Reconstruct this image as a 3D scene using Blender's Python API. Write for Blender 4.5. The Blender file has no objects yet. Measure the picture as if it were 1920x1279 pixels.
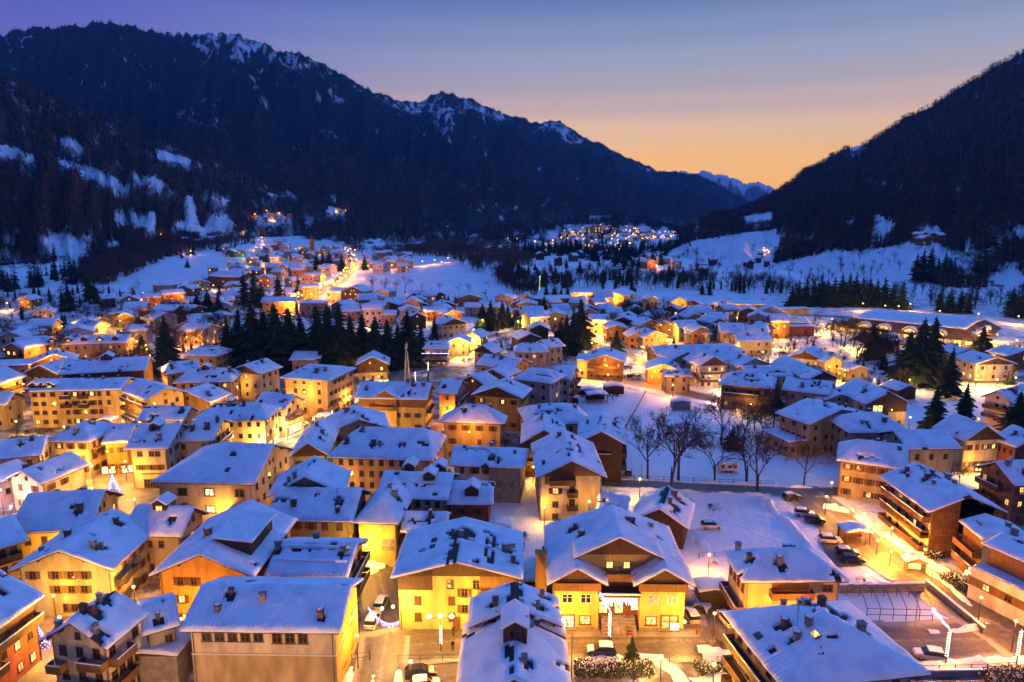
import bpy, bmesh, math, random
import numpy as np
from mathutils import Vector, Matrix, noise
from mathutils.bvhtree import BVHTree

random.seed(7)
RNG = np.random.default_rng(11)
scene = bpy.context.scene
R = math.radians
COL = scene.collection

# ------------------------------------------------------------------ camera
CAM_H, FPX, CU, CV = 62.0, 1281.0, 960.0, 639.5
PITCH = math.atan((639.5 - 400.0) / FPX)
cam_d = bpy.data.cameras.new('camera')
cam_d.sensor_width = 36.0
cam_d.lens = 36.0 * FPX / 1920.0
cam_d.clip_start = 1.0
cam_d.clip_end = 60000.0
cam = bpy.data.objects.new('camera', cam_d)
COL.objects.link(cam)
cam.location = (0, 0, CAM_H)
cam.rotation_euler = (math.pi / 2 - PITCH, 0, 0)
scene.camera = cam

# ------------------------------------------------------------------ sky
SUN_AZ = R(26.0)          # the sun went down to the right of the valley
world = bpy.data.worlds.new('World')
scene.world = world
world.use_nodes = True
wn, wl = world.node_tree.nodes, world.node_tree.links
wn.clear()
w_out = wn.new('ShaderNodeOutputWorld')
w_bg = wn.new('ShaderNodeBackground')
w_sky = wn.new('ShaderNodeTexSky')
w_sky.sky_type = 'NISHITA'
w_sky.sun_disc = False
w_sky.sun_elevation = R(-2.0)
w_sky.sun_rotation = SUN_AZ
w_sky.altitude = 800
w_sky.air_density = 1.4
w_sky.dust_density = 1.0
w_sky.ozone_density = 4.0
# dusk colours: elevation ramp away from the sunset, another one towards it
tc = wn.new('ShaderNodeTexCoord')
sep = wn.new('ShaderNodeSeparateXYZ')
wl.new(tc.outputs['Generated'], sep.inputs[0])
def wramp(stops):
    r = wn.new('ShaderNodeValToRGB')
    r.color_ramp.interpolation = 'EASE'
    e = r.color_ramp.elements
    while len(e) < len(stops):
        e.new(0.5)
    for k, (p, c) in enumerate(stops):
        e[k].position = p
        e[k].color = (*c, 1)
    wl.new(sep.outputs['Z'], r.inputs[0])
    return r
r_away = wramp([(0.0, (.55, .42, .55)), (0.12, (.36, .30, .54)), (0.19, (.17, .16, .55)), (0.25, (.11, .13, .55)), (0.28, (.085, .115, .52)), (0.42, (.045, .085, .42)), (1.0, (.03, .08, .38))])
r_sun = wramp([(0.0, (1.5, .66, .04)), (0.066, (1.4, .74, .15)), (0.113, (1.2, .74, .36)), (0.145, (.84, .59, .46)), (0.174, (.57, .50, .50)), (0.20, (.44, .46, .56)), (0.233, (.30, .37, .53)), (0.275, (.17, .25, .47)), (0.45, (.05, .09, .40)), (1.0, (.03, .08, .38))])
dot = wn.new('ShaderNodeVectorMath'); dot.operation = 'DOT_PRODUCT'
dot.inputs[1].default_value = (math.sin(SUN_AZ), math.cos(SUN_AZ), 0)
wl.new(tc.outputs['Generated'], dot.inputs[0])
mr = wn.new('ShaderNodeMapRange'); mr.interpolation_type = 'SMOOTHSTEP'
mr.inputs['From Min'].default_value = 0.45
mr.inputs['From Max'].default_value = 0.97
wl.new(dot.outputs['Value'], mr.inputs['Value'])
mx = wn.new('ShaderNodeMix'); mx.data_type = 'RGBA'
wl.new(mr.outputs[0], mx.inputs['Factor'])
wl.new(r_away.outputs[0], mx.inputs['A'])
wl.new(r_sun.outputs[0], mx.inputs['B'])
sc_ = wn.new('ShaderNodeVectorMath'); sc_.operation = 'SCALE'
sc_.inputs['Scale'].default_value = 10.0
wl.new(mx.outputs['Result'], sc_.inputs[0])
add = wn.new('ShaderNodeVectorMath'); add.operation = 'ADD'
wl.new(w_sky.outputs[0], add.inputs[0])
wl.new(sc_.outputs[0], add.inputs[1])
wl.new(add.outputs[0], w_bg.inputs['Color'])
w_bg.inputs['Strength'].default_value = 0.10
wl.new(w_bg.outputs[0], w_out.inputs['Surface'])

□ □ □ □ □

[What to do]
Reproduce the material above verbatim; omit every picture.

[Reply]
Reconstruct this image as a 3D scene using Blender's Python API. Write for Blender 4.5. The Blender file has no objects yet. Measure the picture as if it were 1920x1279 pixels.
import bpy, bmesh, math, random
import numpy as np
from mathutils import Vector, Matrix, noise
from mathutils.bvhtree import BVHTree

random.seed(7)
RNG = np.random.default_rng(11)
scene = bpy.context.scene
R = math.radians
COL = scene.collection

# ------------------------------------------------------------------ camera
CAM_H, FPX, CU, CV = 62.0, 1281.0, 960.0, 639.5
PITCH = math.atan((639.5 - 400.0) / FPX)
cam_d = bpy.data.cameras.new('camera')
cam_d.sensor_width = 36.0
cam_d.lens = 36.0 * FPX / 1920.0
cam_d.clip_start = 1.0
cam_d.clip_end = 60000.0
cam = bpy.data.objects.new('camera', cam_d)
COL.objects.link(cam)
cam.location = (0, 0, CAM_H)
cam.rotation_euler = (math.pi / 2 - PITCH, 0, 0)
scene.camera = cam

# ------------------------------------------------------------------ sky
SUN_AZ = R(26.0)          # the sun went down to the right of the valley
world = bpy.data.worlds.new('World')
scene.world = world
world.use_nodes = True
wn, wl = world.node_tree.nodes, world.node_tree.links
wn.clear()
w_out = wn.new('ShaderNodeOutputWorld')
w_bg = wn.new('ShaderNodeBackground')
w_sky = wn.new('ShaderNodeTexSky')
w_sky.sky_type = 'NISHITA'
w_sky.sun_disc = False
w_sky.sun_elevation = R(-2.0)
w_sky.sun_rotation = SUN_AZ
w_sky.altitude = 800
w_sky.air_density = 1.4
w_sky.dust_density = 1.0
w_sky.ozone_density = 4.0
# dusk colours: elevation ramp away from the sunset, another one towards it
tc = wn.new('ShaderNodeTexCoord')
sep = wn.new('ShaderNodeSeparateXYZ')
wl.new(tc.outputs['Generated'], sep.inputs[0])
def wramp(stops):
    r = wn.new('ShaderNodeValToRGB')
    r.color_ramp.interpolation = 'EASE'
    e = r.color_ramp.elements
    while len(e) < len(stops):
        e.new(0.5)
    for k, (p, c) in enumerate(stops):
        e[k].position = p
        e[k].color = (*c, 1)
    wl.new(sep.outputs['Z'], r.inputs[0])
    return r
r_away = wramp([(0.0, (.55, .42, .55)), (0.12, (.36, .30, .54)), (0.19, (.17, .16, .55)), (0.25, (.11, .13, .55)), (0.28, (.085, .115, .52)), (0.42, (.045, .085, .42)), (1.0, (.03, .08, .38))])
r_sun = wramp([(0.0, (1.5, .66, .04)), (0.066, (1.4, .74, .15)), (0.113, (1.2, .74, .36)), (0.145, (.84, .59, .46)), (0.174, (.57, .50, .50)), (0.20, (.44, .46, .56)), (0.233, (.30, .37, .53)), (0.275, (.17, .25, .47)), (0.45, (.05, .09, .40)), (1.0, (.03, .08, .38))])
dot = wn.new('ShaderNodeVectorMath'); dot.operation = 'DOT_PRODUCT'
dot.inputs[1].default_value = (math.sin(SUN_AZ), math.cos(SUN_AZ), 0)
wl.new(tc.outputs['Generated'], dot.inputs[0])
mr = wn.new('ShaderNodeMapRange'); mr.interpolation_type = 'SMOOTHSTEP'
mr.inputs['From Min'].default_value = 0.45
mr.inputs['From Max'].default_value = 0.97
wl.new(dot.outputs['Value'], mr.inputs['Value'])
mx = wn.new('ShaderNodeMix'); mx.data_type = 'RGBA'
wl.new(mr.outputs[0], mx.inputs['Factor'])
wl.new(r_away.outputs[0], mx.inputs['A'])
wl.new(r_sun.outputs[0], mx.inputs['B'])
sc_ = wn.new('ShaderNodeVectorMath'); sc_.operation = 'SCALE'
sc_.inputs['Scale'].default_value = 10.0
wl.new(mx.outputs['Result'], sc_.inputs[0])
add = wn.new('ShaderNodeVectorMath'); add.operation = 'ADD'
wl.new(w_sky.outputs[0], add.inputs[0])
wl.new(sc_.outputs[0], add.inputs[1])
wl.new(add.outputs[0], w_bg.inputs['Color'])
w_bg.inputs['Strength'].default_value = 0.10
wl.new(w_bg.outputs[0], w_out.inputs['Surface'])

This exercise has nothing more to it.